Still, you cannot bear to think of her, that maid. You’ve seen her desperate interview, how could you not have? The bit that makes you shiver is near the beginning. It’s when she says “he come to me and cup my breasts no you don’t have to be sorry”. You can see it, vividly. Your husband. And that maid.

Her broken English, “he won’t say nothing”, “I never see him before”, “they gonna kill me before someone knows what happened to me”. They ring in your ears, those words. First you feel rage, then contempt and finally immense, unbearable guilt, as you look around your expansive, ornate surroundings.

You can’t help being surprised though – in your capacity as a journalist – that more isn’t being made of the occurrence of the sexual encounter in the first place, which is undisputed. Sure, in France the media is liberated from petty feminist cries.
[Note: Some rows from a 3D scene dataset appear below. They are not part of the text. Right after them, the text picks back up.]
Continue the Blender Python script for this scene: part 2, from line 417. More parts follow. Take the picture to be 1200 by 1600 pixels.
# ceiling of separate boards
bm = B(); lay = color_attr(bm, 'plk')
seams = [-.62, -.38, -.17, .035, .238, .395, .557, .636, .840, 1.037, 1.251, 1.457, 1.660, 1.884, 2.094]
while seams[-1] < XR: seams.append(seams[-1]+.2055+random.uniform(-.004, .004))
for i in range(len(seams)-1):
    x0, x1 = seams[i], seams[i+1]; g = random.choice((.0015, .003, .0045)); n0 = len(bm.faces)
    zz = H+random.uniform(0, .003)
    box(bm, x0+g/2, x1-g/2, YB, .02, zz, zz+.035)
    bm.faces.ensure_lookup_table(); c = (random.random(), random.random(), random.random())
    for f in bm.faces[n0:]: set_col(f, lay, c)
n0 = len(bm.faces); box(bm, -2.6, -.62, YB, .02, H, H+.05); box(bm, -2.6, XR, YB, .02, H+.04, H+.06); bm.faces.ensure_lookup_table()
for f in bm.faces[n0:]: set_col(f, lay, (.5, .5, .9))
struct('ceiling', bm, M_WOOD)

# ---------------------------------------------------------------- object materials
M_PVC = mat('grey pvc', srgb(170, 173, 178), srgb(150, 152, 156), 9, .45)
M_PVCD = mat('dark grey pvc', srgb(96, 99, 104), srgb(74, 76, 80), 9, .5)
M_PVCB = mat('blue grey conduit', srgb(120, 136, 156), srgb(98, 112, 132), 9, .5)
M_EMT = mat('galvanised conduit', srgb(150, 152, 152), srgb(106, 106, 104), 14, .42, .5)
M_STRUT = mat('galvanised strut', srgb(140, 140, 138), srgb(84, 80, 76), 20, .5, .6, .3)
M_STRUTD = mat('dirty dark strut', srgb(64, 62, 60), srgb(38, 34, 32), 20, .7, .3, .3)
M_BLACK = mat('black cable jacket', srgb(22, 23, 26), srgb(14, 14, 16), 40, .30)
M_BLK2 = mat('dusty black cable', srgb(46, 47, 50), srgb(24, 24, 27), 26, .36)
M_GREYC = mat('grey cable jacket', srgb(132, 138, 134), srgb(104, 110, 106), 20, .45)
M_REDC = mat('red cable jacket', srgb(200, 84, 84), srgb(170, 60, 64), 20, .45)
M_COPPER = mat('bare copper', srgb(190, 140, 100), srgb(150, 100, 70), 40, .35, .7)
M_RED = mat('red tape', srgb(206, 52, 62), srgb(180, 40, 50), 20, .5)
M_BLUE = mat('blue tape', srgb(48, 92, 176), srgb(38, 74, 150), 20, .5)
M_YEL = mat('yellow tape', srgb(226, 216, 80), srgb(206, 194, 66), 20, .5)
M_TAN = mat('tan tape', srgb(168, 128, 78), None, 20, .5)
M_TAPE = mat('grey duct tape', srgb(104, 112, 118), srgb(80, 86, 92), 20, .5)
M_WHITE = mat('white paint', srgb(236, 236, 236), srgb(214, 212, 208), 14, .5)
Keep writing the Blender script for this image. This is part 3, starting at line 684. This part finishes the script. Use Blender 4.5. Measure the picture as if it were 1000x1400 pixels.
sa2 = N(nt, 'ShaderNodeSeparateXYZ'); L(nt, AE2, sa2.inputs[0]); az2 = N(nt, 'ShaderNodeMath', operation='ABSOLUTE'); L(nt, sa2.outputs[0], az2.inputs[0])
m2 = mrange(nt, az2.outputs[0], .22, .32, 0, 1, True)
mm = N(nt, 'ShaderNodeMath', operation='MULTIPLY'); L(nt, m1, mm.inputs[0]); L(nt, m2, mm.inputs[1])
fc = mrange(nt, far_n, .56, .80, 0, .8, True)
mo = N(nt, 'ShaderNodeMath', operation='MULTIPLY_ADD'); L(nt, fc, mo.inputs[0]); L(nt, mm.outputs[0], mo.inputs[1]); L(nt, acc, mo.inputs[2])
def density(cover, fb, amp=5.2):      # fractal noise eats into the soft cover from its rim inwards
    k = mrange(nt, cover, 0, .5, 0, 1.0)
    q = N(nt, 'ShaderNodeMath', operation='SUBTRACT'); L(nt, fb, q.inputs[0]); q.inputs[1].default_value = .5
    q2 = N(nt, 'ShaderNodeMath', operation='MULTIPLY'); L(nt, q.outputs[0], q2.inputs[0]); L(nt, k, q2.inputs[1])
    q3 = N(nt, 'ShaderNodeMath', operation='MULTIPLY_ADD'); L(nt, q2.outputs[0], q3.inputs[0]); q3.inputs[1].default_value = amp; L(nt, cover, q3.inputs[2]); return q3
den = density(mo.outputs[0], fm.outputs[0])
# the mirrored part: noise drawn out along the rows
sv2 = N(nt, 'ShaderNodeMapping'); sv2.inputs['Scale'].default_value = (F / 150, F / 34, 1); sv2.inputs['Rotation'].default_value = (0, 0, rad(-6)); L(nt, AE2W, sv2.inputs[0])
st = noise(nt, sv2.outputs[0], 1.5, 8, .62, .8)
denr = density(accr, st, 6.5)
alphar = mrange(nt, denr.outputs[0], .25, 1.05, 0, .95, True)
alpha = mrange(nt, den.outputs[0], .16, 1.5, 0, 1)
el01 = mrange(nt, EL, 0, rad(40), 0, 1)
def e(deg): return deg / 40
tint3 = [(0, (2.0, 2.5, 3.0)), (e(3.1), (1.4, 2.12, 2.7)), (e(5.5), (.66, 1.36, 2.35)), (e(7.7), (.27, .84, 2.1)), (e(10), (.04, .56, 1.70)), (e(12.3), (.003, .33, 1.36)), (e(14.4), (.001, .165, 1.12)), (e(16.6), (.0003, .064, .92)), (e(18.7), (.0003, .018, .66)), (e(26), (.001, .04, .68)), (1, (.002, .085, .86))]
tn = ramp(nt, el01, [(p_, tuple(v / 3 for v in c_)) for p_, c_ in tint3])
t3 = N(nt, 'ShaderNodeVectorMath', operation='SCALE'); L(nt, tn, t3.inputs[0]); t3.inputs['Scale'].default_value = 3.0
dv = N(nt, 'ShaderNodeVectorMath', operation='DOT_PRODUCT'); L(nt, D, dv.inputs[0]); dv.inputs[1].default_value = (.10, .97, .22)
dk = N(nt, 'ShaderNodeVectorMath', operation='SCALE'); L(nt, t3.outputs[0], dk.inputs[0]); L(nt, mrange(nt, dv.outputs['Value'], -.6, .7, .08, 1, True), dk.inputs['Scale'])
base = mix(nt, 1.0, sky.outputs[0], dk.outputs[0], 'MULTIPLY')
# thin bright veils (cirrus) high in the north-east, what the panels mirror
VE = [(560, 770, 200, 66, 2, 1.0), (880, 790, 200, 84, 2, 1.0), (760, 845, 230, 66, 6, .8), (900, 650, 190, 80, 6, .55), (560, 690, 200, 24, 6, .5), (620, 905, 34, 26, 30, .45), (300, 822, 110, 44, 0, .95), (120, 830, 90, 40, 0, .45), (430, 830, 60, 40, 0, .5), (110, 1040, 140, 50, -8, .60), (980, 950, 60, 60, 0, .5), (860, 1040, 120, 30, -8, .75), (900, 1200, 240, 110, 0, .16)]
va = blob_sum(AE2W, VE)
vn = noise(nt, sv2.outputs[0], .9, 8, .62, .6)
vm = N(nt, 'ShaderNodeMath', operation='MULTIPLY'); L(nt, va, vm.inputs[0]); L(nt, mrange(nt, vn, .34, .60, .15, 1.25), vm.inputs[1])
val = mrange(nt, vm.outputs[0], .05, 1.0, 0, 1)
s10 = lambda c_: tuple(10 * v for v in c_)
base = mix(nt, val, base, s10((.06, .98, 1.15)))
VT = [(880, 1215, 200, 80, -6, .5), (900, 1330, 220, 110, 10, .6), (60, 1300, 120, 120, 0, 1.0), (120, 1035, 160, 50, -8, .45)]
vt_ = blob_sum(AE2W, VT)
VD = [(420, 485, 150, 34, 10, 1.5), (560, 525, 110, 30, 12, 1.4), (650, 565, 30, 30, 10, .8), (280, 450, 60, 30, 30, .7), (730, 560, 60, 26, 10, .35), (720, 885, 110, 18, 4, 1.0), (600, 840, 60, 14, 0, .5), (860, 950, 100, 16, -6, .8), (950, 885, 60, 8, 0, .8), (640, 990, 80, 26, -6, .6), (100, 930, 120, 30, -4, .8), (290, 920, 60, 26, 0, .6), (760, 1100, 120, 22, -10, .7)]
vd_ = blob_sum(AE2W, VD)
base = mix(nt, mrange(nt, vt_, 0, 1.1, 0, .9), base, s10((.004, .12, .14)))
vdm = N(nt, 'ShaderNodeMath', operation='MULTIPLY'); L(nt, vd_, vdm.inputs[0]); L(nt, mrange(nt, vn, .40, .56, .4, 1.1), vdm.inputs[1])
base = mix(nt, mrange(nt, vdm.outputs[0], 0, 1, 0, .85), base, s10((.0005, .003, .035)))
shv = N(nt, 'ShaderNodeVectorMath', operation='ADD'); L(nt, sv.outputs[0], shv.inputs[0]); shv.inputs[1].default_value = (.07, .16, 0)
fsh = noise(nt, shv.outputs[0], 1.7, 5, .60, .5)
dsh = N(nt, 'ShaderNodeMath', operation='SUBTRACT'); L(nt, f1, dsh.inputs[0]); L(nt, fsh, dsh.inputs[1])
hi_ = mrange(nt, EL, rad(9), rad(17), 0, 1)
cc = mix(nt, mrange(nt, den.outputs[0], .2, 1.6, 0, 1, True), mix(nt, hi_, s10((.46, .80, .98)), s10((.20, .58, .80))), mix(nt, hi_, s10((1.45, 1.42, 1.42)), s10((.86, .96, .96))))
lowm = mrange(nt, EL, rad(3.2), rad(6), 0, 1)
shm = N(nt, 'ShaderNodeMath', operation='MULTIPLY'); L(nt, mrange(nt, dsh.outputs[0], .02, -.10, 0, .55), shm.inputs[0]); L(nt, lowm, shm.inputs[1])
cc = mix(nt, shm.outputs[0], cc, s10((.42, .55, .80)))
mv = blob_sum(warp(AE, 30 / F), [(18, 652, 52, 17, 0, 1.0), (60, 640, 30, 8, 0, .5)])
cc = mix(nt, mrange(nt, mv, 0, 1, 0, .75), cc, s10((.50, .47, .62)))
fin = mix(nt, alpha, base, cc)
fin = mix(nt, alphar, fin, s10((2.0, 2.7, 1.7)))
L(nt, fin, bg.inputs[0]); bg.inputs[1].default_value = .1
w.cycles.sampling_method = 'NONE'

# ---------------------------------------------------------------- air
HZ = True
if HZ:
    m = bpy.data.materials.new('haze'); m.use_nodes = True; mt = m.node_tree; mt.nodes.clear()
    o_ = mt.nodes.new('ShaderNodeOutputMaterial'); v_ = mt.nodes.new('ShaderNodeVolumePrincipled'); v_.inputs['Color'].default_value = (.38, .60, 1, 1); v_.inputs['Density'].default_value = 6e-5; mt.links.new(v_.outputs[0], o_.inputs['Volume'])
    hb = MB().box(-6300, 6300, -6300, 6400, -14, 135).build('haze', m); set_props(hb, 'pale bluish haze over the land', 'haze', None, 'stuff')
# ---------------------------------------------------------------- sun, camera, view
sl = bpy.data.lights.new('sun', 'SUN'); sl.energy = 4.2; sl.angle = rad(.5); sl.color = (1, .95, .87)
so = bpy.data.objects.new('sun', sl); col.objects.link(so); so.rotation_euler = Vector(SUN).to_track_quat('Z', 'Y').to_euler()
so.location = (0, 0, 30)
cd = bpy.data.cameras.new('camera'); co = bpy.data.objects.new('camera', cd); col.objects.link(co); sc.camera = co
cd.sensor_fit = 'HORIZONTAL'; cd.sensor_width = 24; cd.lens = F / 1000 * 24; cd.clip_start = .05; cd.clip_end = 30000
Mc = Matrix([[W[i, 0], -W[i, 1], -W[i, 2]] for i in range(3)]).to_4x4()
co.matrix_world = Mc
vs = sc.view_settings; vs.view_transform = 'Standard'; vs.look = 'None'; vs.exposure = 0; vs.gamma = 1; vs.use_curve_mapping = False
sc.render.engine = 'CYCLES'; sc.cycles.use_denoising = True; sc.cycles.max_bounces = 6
But maybe now the rest of the world has woken up to it too: marital fidelity plays no part in public affairs.

Something has triggered a quotation in your mind though. An unpleasant neural connection has occurred. What rushes to mind just now is something your husband said in the “Inside Job” TV documentary about the financial crisis last year. Just the little, unarguable fact that “At the end of the day, the poorest – as always – pay the most”. Nothing more.

She doesn’t have a hope in hell- that immigrant who has been intimate with your husband. But she has inflicted upon you the gravest injury of all – the indignity of being pitied. You close down your ipad, and rise stiffly from your leather chair to make yourself, and Dominique a cup of tea. You’re getting too old for this.